O cheiro do tempo
Todos os anos, quando caem as primeiras chuvas - e se porventura estou no campo -, o cheiro da terra molhada, misturado com o cheiro doce de uma lareira acesa, devolve-me à infância na Serra de Sintra, e pela memória passam-me imagens e momentos de um tempo que ficou lá, onde tinha de ficar. Mas volta, inesperadamente, pela via menos óbvia, a do olfacto. A memória, nestes casos, não tem tempo para apagar a lembrança – porque ela persiste, ano após ano, naquelas circunstâncias.
É mesmo assim: para mim, é o cheiro. Mais do que a saudade, que tenho de pessoas e de momentos, a nostalgia é palavra que associo a cheiros que passaram e voaram, nunca mais voltaram. Ou voltaram por instantes, geralmente de forma inesperada, e me deixaram nesse torpor cansado de quem revive o que já viveu.

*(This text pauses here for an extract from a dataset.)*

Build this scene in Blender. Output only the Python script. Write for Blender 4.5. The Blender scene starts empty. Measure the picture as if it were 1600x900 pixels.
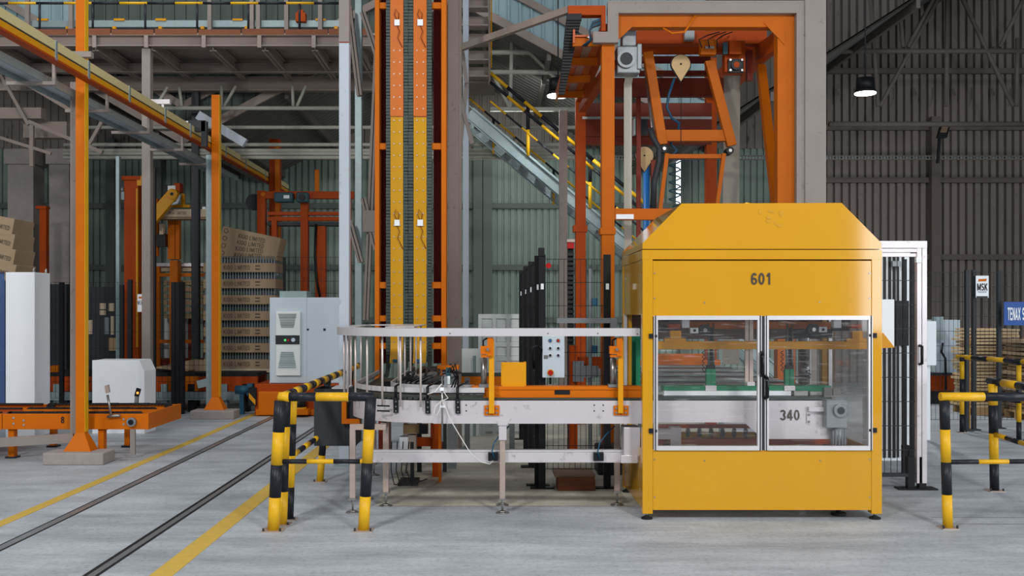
import bpy, math, random
from mathutils import Vector, Matrix
random.seed(7)
SC = bpy.context.scene
COL = SC.collection
R = math.radians
# ------------------------------------------------------------------ camera
F, VX, VY, H = 1556.0, 771.0, 486.0, 1.65      # focal length in pixels, vanishing point, eye height
cd = bpy.data.cameras.new('camera'); cam = bpy.data.objects.new('camera', cd); COL.objects.link(cam)
cd.sensor_width = 36.0; cd.lens = 36.0 * F / 1600.0
cd.shift_x = (800 - VX) / 1600.0; cd.shift_y = (VY - 450) / 1600.0
cd.clip_end = 200
cam.location = (0, 0, H); cam.rotation_euler = (R(90), 0, 0)
SC.camera = cam
# ------------------------------------------------------------------ world, lamps, exposure
wd = bpy.data.worlds.new('world'); SC.world = wd; wd.use_nodes = True
bg = wd.node_tree.nodes['Background']
bg.inputs[0].default_value = (0.80, 0.90, 1.0, 1); bg.inputs[1].default_value = 0.36
def area(name, loc, rot, sx, sy, power, col):
    l = bpy.data.lights.new(name, 'AREA'); l.shape = 'RECTANGLE'; l.size = sx; l.size_y = sy
    l.energy = power; l.color = col
    o = bpy.data.objects.new(name, l); COL.objects.link(o); o.location = loc; o.rotation_euler = rot
    return o
area('assumed_front_lamp', (-4.4, -.6, 7.4), (R(46), 0, R(-22)), 1.1, 1.1, 620, (1.0, 0.97, 0.94))  # assumed lamp out of view, lights the fronts and the enclosure interior
area('assumed_front_lamp', (4.0, -1.2, 7.4), (R(46), 0, R(10)), 1.1, 1.1, 560, (1.0, 0.97, 0.94))  # second assumed lamp out of view, on the right
area('assumed_sheen_light', (10.8, -6.0, 3.0), (R(90), 0, R(28)), 5.2, 3.6, 640, (0.94, 0.97, 1.0))  # assumed bright opening behind the camera, light added for the machine's sheen and fronts
area('assumed_side_light', (11.5, 6.0, 2.6), (R(90), 0, R(90)), 6.0, 4.5, 380, (0.92, 0.96, 1.0))  # assumed daylight from the right, an added area light with no door built
area('rear_fill', (-5.0, 13.2, 9.3), (0, 0, 0), 6.0, 1.2, 220, (0.95, 0.98, 1.0))  # added unseen fill that brightens the left rear
area('left_fill', (-8.8, 6.5, 5.6), (R(62), 0, R(-24)), .9, .9, 165, (1.0, 0.98, 0.95))  # added off-frame fill that brightens the lower left
area('rear_fill', (0.5, 18.6, 5.6), (R(35), 0, 0), 1.2, 2.0, 75, (0.92, 1.0, 0.97))  # added fill for the middle of the back wall
SC.view_settings.view_transform = 'Standard'; SC.view_settings.look = 'None'
SC.view_settings.exposure = -0.14; SC.view_settings.gamma = 1.0; SC.view_settings.use_curve_mapping = False
# ------------------------------------------------------------------ helpers
def P(px, py, Y): return Vector(((px - VX) / F * Y, Y, H - (py - VY) / F * Y))
def X(px, Y): return (px - VX) / F * Y
def Z(py, Y): return H - (py - VY) / F * Y
def FY(py): return H * F / (py - VY)
def V(*a): return Vector(a)
def hexc(s):
    r = [int(s[i:i + 2], 16) / 255 for i in (0, 2, 4)]
    return tuple(c / 12.92 if c <= .04045 else ((c + .055) / 1.055) ** 2.4 for c in r)
MATS = {}
def mat(name, col, rough=.5, metal=0.0, var=.12, scale=6.0, bump=0.0, wear=None, wearamt=.0, emit=0, coat=0.0, spec=.25, stretch=(1, 1, 1)):
    m = bpy.data.materials.new(name); m.use_nodes = True; nt = m.node_tree; N = nt.nodes; L = nt.links
    p = N['Principled BSDF']; c = hexc(col) if isinstance(col, str) else col
    p.inputs['Roughness'].default_value = rough; p.inputs['Metallic'].default_value = metal
    p.inputs['Specular IOR Level'].default_value = .5 if metal else spec
    if coat: p.inputs['Coat Weight'].default_value = coat; p.inputs['Coat Roughness'].default_value = .07
    tc = N.new('ShaderNodeTexCoord'); mp = N.new('ShaderNodeMapping'); mp.inputs['Scale'].default_value = stretch
    L.new(tc.outputs['Object'], mp.inputs[0])
    nz = N.new('ShaderNodeTexNoise'); nz.inputs['Scale'].default_value = scale; nz.inputs['Detail'].default_value = 6
    L.new(mp.outputs[0], nz.inputs[0])
    mx = N.new('ShaderNodeMix'); mx.data_type = 'RGBA'
    mx.inputs[6].default_value = (*[v * (1 - var) for v in c], 1); mx.inputs[7].default_value = (*[min(1, v * (1 + var)) for v in c], 1)
    L.new(nz.outputs[0], mx.inputs[0]); out = mx.outputs[2]
    if wear:
        n2 = N.new('ShaderNodeTexNoise'); n2.inputs['Scale'].default_value = scale * 3.1; n2.inputs['Detail'].default_value = 9
        n2.inputs['Roughness'].default_value = .7; L.new(mp.outputs[0], n2.inputs[0])
        cr = N.new('ShaderNodeValToRGB'); cr.color_ramp.elements[0].position = 1 - wearamt - .06; cr.color_ramp.elements[1].position = 1 - wearamt + .04
        L.new(n2.outputs[0], cr.inputs[0])
        m2 = N.new('ShaderNodeMix'); m2.data_type = 'RGBA'; L.new(cr.outputs[0], m2.inputs[0]); L.new(out, m2.inputs[6])
        m2.inputs[7].default_value = (*hexc(wear), 1); out = m2.outputs[2]
    L.new(out, p.inputs['Base Color'])
    if bump:
        b = N.new('ShaderNodeBump'); b.inputs['Strength'].default_value = bump; b.inputs['Distance'].default_value = .01
        L.new(nz.outputs[0], b.inputs['Height']); L.new(b.outputs[0], p.inputs['Normal'])
    if emit: p.inputs['Emission Color'].default_value = (*c, 1); p.inputs['Emission Strength'].default_value = emit
    MATS[name] = m; return m
mat('yellow', 'cb9304', .4, var=.04, scale=3, coat=1.0, spec=.08)
mat('yellow_gloss', 'cc9305', .4, var=.04, scale=3, coat=1.0, spec=.08)
mat('lit_side_yellow', 'e6ae18', .4, var=.06)  # light on the right side of the orange posts, put into the colour
mat('brick', '641f08', .5, var=.14, scale=5)
mat('yellow2', 'd6930a', .42, var=.08, scale=9)
mat('orange', 'c8680a', .5, spec=.12, var=.10, scale=5, wear='8a4a20', wearamt=.30)
mat('deep_orange', 'a8430c', .5, spec=.12, var=.14, scale=5, wear='70301a', wearamt=.33)
mat('rust_red', '7c2a18', .5, var=.2, scale=5)
mat('aluminium', 'd2cfd2', .34, metal=.35, var=.06, scale=12)
mat('plate_steel', 'cfc9cd', .38, metal=.3, var=.09, scale=3.5, wear='a09a98', wearamt=.34)
mat('steel', '9a9896', .32, metal=.8, var=.12, scale=14)
mat('leg_steel', 'b7a59b', .4, metal=.4, var=.12, scale=9)
mat('galv', '8fa0a3', .45, metal=.45, var=.16, scale=16)
mat('column_grey', '8f857f', .6, var=.1, scale=4, wear='6d625c', wearamt=.33)
mat('pale_column', 'b3bdc8', .5, var=.06, scale=3, wear='8f959c', wearamt=.32)
mat('beam_brown', '94877f', .6, var=.15, scale=4)
mat('pipe_paint', 'a9aaa0', .5, var=.15, scale=6)
mat('truss_dark', '6f6863', .55, var=.15, scale=5)
mat('white', 'ebf0f5', .4, var=.03, scale=3)
mat('cabinet_blue', 'c8d6e0', .42, var=.03, scale=3)
mat('plastic_white', 'e6edec', .5, var=.04)
mat('black', '15161a', .45, var=.2, scale=12)
mat('black_gloss', '101114', .2, var=.1)
mat('rubber', '202022', .7, var=.2, scale=20)
mat('dark_grey', '2e3236', .5, var=.12, scale=6)
mat('stripe_black', '1c1f26', .4, var=.15, scale=25, wear='8c8a88', wearamt=.30)
mat('stripe_yellow', 'dba91c', .38, var=.1, scale=25, wear='8a6a28', wearamt=.31)
mat('chain', '3a443f', .5, metal=.35, var=.25, scale=30)
mat('cardboard', 'a08a70', .85, var=.1, scale=7, bump=.1)
mat('cardboard_lit', 'c4b49a', .85, var=.08, scale=7)
mat('print', '4f4a40', .8, var=.1)
mat('print_dark', '47403a', .7, var=.08)
mat('ink', '1c1c1e', .6, var=.05)
mat('wood', 'b2946c', .8, var=.2, scale=9, stretch=(1, 1, 6))
mat('wood_red', '7a4a34', .8, var=.3, scale=8, stretch=(1, 6, 6))
mat('plywood', 'c9ab7e', .7, var=.12, scale=6, stretch=(1, 1, 8))
mat('concrete', '9c9490', .9, var=.15, scale=9, bump=.4, wear='6d6763', wearamt=.34)
mat('green', '17704f', .45, var=.1, scale=9)
mat('teal', '2c4f58', .45, var=.12)
mat('motor_grey', '7f8589', .42, metal=.3, var=.12, scale=14)
mat('motor_blue', '2b5a74', .42, var=.1)
mat('blue', '1f5f9e', .45, var=.06)
mat('sign_blue', '1d4f9a', .4, var=.04)
mat('red', 'b81c1c', .35, var=.05)
mat('cable_white', 'd8d6d2', .5, var=.03)
mat('cable_dark', '2a2226', .5, var=.05)
mat('cable_red', '6a1c14', .5, var=.05)
mat('hose_blue', '1d4a66', .4, var=.05)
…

Há tempos vivi de novo esse click, esse disparo acidental que o olfacto provoca. Para o perceber, vale a pena recuar a essa infância em Sintra. Na aldeia onde passava férias e fins-de-semana, a Dona Olímpia, ali mesmo ao lado, criava porcos e galinhas e coelhos, alimentados com as rações da época: erva, cascas de fruta, arroz. Para os porcos, a dieta incluía um prato que eu reconhecia à distância pelo cheiro: cascas de batata cozidas. Dona Olímpia ia juntando as batatas de consumo caseiro, guardava as cascas numas latas grandes, e depois cozia tudo numa fogueira ao ar livre. O cheiro das cascas cozidas era peculiar: algo como batata cozida envelhecida e oxidada, se é possível imaginar o cheiro destas palavras juntas...
Era incómodo, mas não era absolutamente repugnante – talvez porque fizesse parte dos cheiros da terra, como o cheiro a resina de pinheiro, ou a limões frescos junto aos limoeiros, ou aquela mistura da caruma com as folhas secas de eucalipto.
Os anos passaram e eu não voltei àquelas paragens e nunca mais senti o cheiro das cascas de batatas cozidas – mesmo quando as cozo com casca, mesmo quando são “a murro” para acompanhar o bacalhau assado. As batatas que chegam às cidades já não têm essa casca com esse cheiro que, para mim, ficou lá na infância e na adolescência na Serra de Sintra.
Há uns meses, então, a nostalgia disparou sob a forma de um cheiro. Desse cheiro. Ocorreu quando comprei, num mercado de rua, batatas de cultura biológica, daquelas escuras, com a casca suja de terra. Pus algumas a cozer com a casca. A água ganhou cor – coisa que nunca acontece... – e repentina, inesperada e brutalmente, senti o cheiro das cascas de batata cozida da minha infância no Penedo. Exactamente aquele cheiro ocre – ou seria acre? -, ligeiramente envelhecido, oxidado. Como se a minha cabeça fosse um armário dos anos, abriu-se a gaveta do tempo e tudo me envolveu de novo: os amigos daquele tempo, as brincadeiras de Verão e de Inverno, o tanque onde tomávamos banho, o caminho das pedras, a quinta do alto, as guerras de ameixas podres.
Foi quando me apercebi que já não me lembrava daquele cheiro, já não tinha na memória a sua existência - mas estava lá e despertou naquele instante. Foi também quando confirmei que andamos a comer amostras do nosso passado, primos químicos dos legumes da infância, produtos “limpos”, “higienizados”, “formatados”. Ou seja: sem origem.
Porque, na origem, as batatas tinham aquele cheiro, as maçãs às vezes tinham bicho, e os tomates tinham menos água e mais sabor. A minha nostalgia está no cheiro – mas quando se estende, espalha-se ao comprido.